You could take the engine out of this car, drop it off the Golden Gate Bridge, fish it out of the water a thousand years later, put it in the trunk of the car, fill the gas tank up with Nutella, turn the key, and this puppy would fucking start right up.

This car will outlive you, it will outlive your children.

Things this car is old enough to do: Vote: yes Consent to sex: yes Rent a car: it IS a car

This car's got history. It's seen some shit. People have done straight things in this car. People have done gay things in this car. It's not going to judge you like a fucking Volkswagen would.

Interesting facts:
This car's exterior color is gray, but it's interior color is grey. In the owner's manual, oil is listed as "optional." When this car was unveiled at the 1998 Detroit Auto Show, it caused all 2,000 attendees to spontaneously yawn. The resulting abrupt change in air pressure inside the building caused a partial collapse of the roof. Four people died. The event is chronicled in the documentary "Bored to Death: The Story of the 1999 Toyota Corolla"

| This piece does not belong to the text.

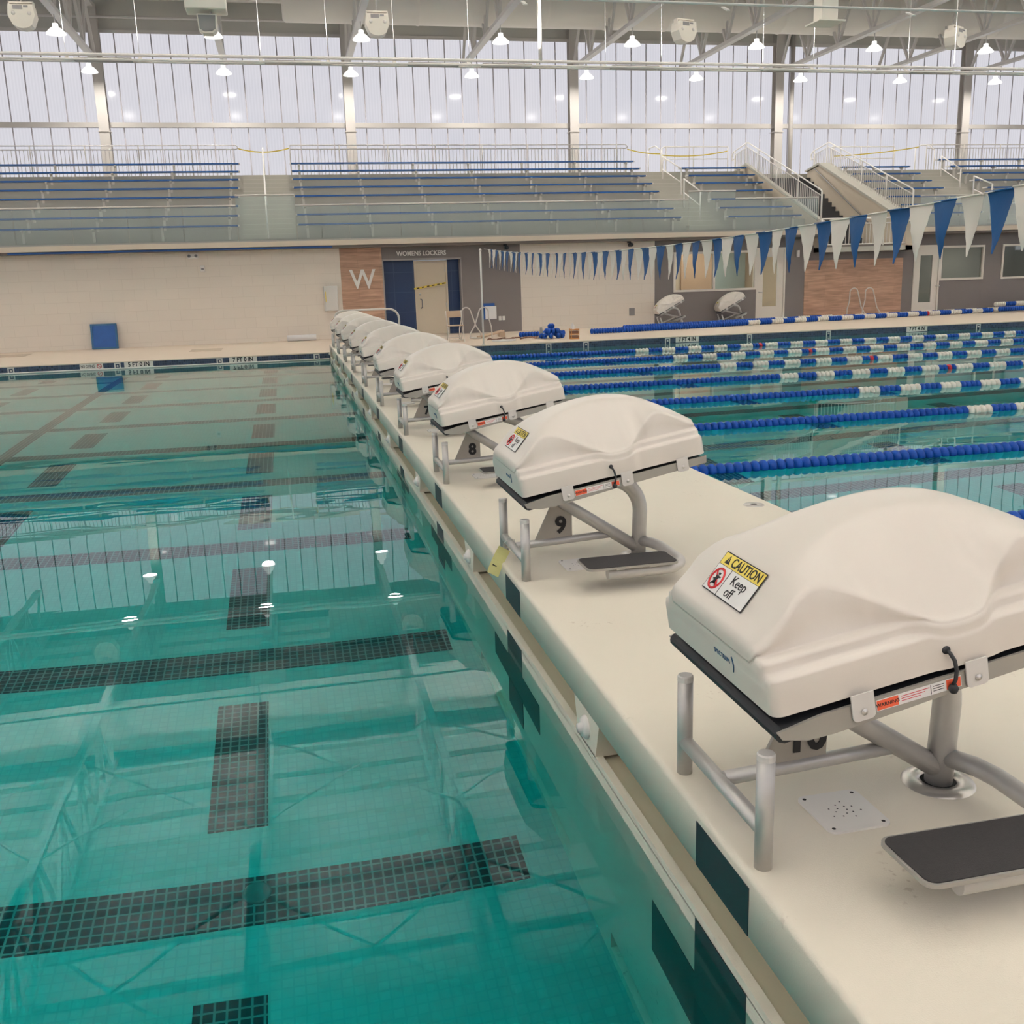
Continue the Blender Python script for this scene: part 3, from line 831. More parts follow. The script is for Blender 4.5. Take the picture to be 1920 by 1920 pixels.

WHAT THE HELL MAN THE SPACE ABOVE WAS SHORT NEED TO CREATE A NEW FUCKING SECTION FOR YOURS EYES. BUY IT NOW. HERE ARE SOME MORE FACTS YOU GUYS DONT GIVE A FLYING FUCK ABOUT. IT JUST SHOW YOU HOW GOOD OF A SALESMAN I AM



You wanna know more? Great, I had my car fill out a Facebook survey.

Favorite food: spaghetti

Favorite tv show: Alf

Favorite band: tie between Bush and the Gin Blossoms



This car is as practical as a Roth IRA. It's as middle-of-the-road as your grandpa during his last Silver Alert. It's as utilitarian as a member of a church whose scripture is based entirely on water bills.

When I ran the CarFax for this car, I got back a single piece of paper that said, "It's a Corolla. It's fine."

Let's face the facts, this car isn't going to win any beauty contests, but neither are you. Stop lying to yourself and stop lying to your wife. This isn't the car you want, it's the car you deserve: The fucking 1999 Toyota Corolla.